From the start, Weather Report took the unusual and innovative approach of abandoning the traditional “soloist/accompaniment” demarcation of straight-ahead jazz and instead featuring opportunities for continuous improvisation by every member of the band. This position remained consistent throughout the life of the band.

Already their first self-titled record won the “Album of the Year” award in the “Down Beat” polls. It featured a free, extended improvisational method, similar to Miles Davis’ Bitches Brew-period work. “Sweetnighter” (1973) and “Mysterious Traveller” (1974), another Down Beat “Album of the Year”, showed the band’s move to a more jazz funk- and groove-oriented style.
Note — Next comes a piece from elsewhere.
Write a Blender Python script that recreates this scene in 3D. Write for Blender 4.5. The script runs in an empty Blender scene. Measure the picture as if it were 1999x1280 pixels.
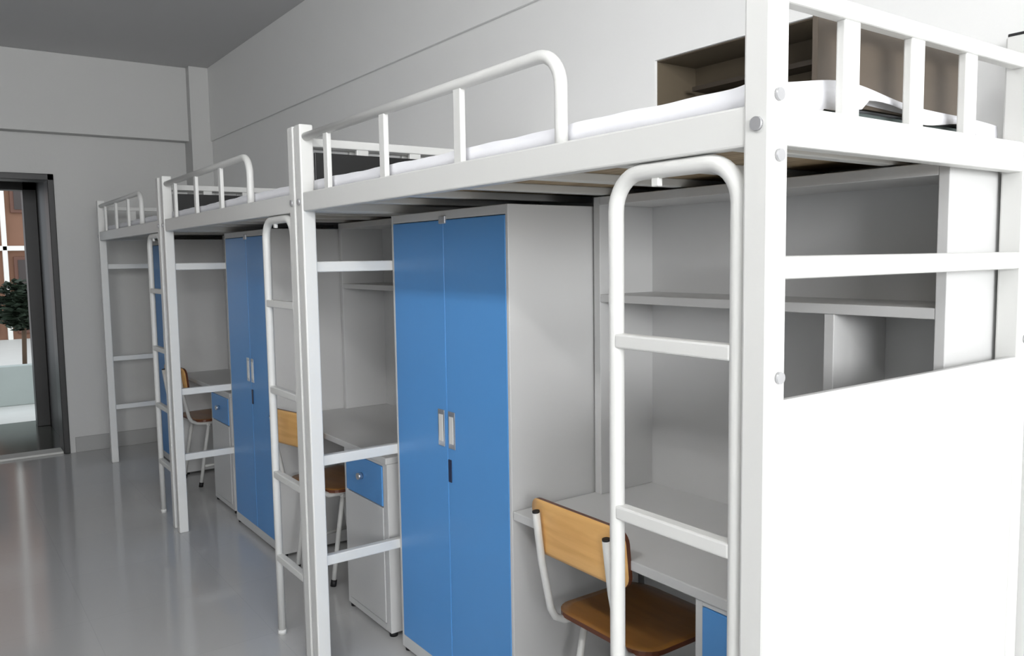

Pretty much all the records mentioned above were released in the first half of the seventies. The fusion of Jazz and Rock initially resulted in a lot of creative energy, leading to a number of very good records. And then all musicians had made enough money and went away. Obviously not, but the influence of record companies in Jazz-Rock was heavy, putting a lot of emphasis on commercial success, which led to a quick erosion of the musical innovation.

But also amalgamating the two genres was not easy. Rock music has no swing which makes it difficult to bring in interesting Jazz elements. And on the other hand, Rock already incorporated elements from Jazz, respectively rhythm & blues, therefore did not bring a lot of new elements to the table.

For these reasons already in the second half of the seventies hardly any important Jazz-Rock records were released.

For once, Europe was actually leading the development of a new Jazz genre, which shows that it had emancipated into an own strong movement. Bands like IF and Soft Machine released Jazz Fusion albums already around 1970. However, what started early in Europe also lost power early, i.e. the development was similar to the one in the US.

So Jazz Fusion was rather an explosion than a steady energy stream. But on the other hand, many elements introduced on a broad scale with Jazz-Rock were important for the further development of Jazz. In the work of bands like Rusconi, Mehliana and many others, the influence from Jazz Fusion can be seen still today. Fusion, at least in music, does work!

Thanks for reading all the way to here.


6 thoughts on “Fusion – endless energy source or theoretical concept only?

  1. Great post! I was introduced to jazz by those jazz fusion bands back in the seventies, founded by some of Miles’s alumni. Attracting new audiences, success was fatal for a genre that tried to join two very distinctive and peculiar music categories. I became then a jazz listener almost in a purist way of thinking – I wasn’t enjoying the ways that fusion was going.
    I heard Rusconi (quite interesting!). Mehliana and Dave Holland’s Prism – are they simply introducing jazz fusion elements or are they trying to find younger and fresher audiences to a musical genre that could be watching the ageing of both its musicians and listeners? And of course there are always money issues involved – Mehliana and Prism can attract larger audiences and of course less scrupulous musicians. Same old story again?

    1. Thanks for your comment! Glad you liked my post.

      I fully agree, for me Fusion Jazz is certainly not my favourite Jazz genre.

      When it comes to Rusconi, they have gone down this path of melting Jazz and Rock from the beginning. In their “Sonic Life” record, they used Sonic Youth’s music as basis for their own sound.
      In my view, they manage to create something interesting, which is quite far from straight-ahead Jazz however.

      Brad Mehldau obviously can do whatever he wants with his track record. I saw him with his trio, as a piano duo with Kevin Hays and as Mehliana. The guy is really great and masters very different things.
      I do not believe he did Mehliana for the sake of money. In his case, I really think he just likes to do different things.

      1. I do like Mehliana – Taming the Dragon. Eclectic and prolific Mehldau is also genuine, creative and intriguing, supported by a solid classical formation. Clearly one of my favourites when it comes to improvisation.

    1. Thanks for your comment!

      Honestly, I do not know Fela Kuti. But from a quick check of the usual sources, it seems indeed that him and Miles could have been a great fusion project.
      Apparently Miles Davis thought highly of Fela.